Longevity City
David Murphy
Five Star, August 2005, $25.95, 298 pages, ISBN: 1594143528
reviewed by Harriet Klausner

Due to widespread infertility, the drug women who can bear children take Geminizon. By the twentieth-second century, one twin is allowed to live a natural life while the fetus of the other is stored in a womb bank. When the living twin reaches a designated age, the other fetus is activated and allowed to reach the age of fifteen. At that time the longer living sibling is killed and the memories is placed within the younger twin.

The Association forms to fight against this state sponsored genocide. Meanwhile world dictator Ronald Carver, whose father invented Geminizon, is into his second lifetime more repressive than ever. When a cell of the Association is wiped out except for Lee, the fifteen-year-old twin becomes determined to destroy the world order. His twin Max, a gynecologist, knows nothing about him but questions his placed in society. His lover knows what a vile man Carver is but feels helpless to do anything about it. As the Association gains recruits, Max, Mandy and Lee prepare for the forthcoming war.

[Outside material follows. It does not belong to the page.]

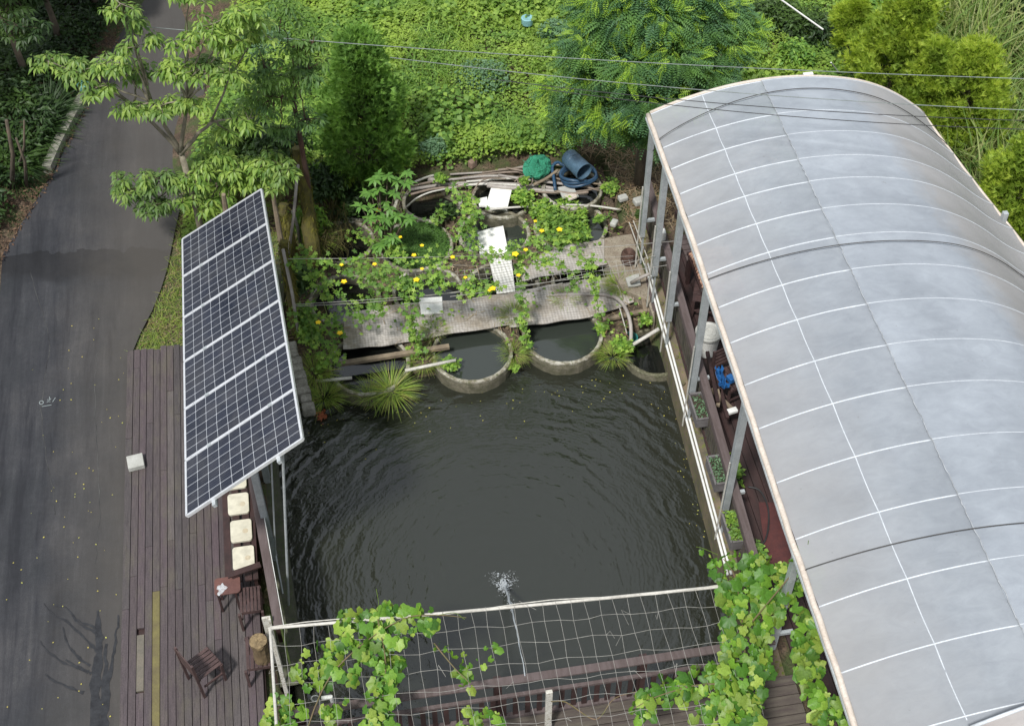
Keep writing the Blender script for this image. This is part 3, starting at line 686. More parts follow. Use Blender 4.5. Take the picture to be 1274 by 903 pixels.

David Murphy paints a bleak foreboding twentieth second century landscape; a place where the first generation of adult twins don't care that they are killing a life so they can have a second one of their own. That premise seems improbable given the anti-abortion sentiment of today at least in America yet feasible with the state of health care. This is a thought-provoking novel that makes readers evaluate issues that they might deal with in the foreseeable future. The point of view rotates between the four main characters, giving readers n intimate look at the viewpoints and state of mind of the principals without slowing down the dark plot.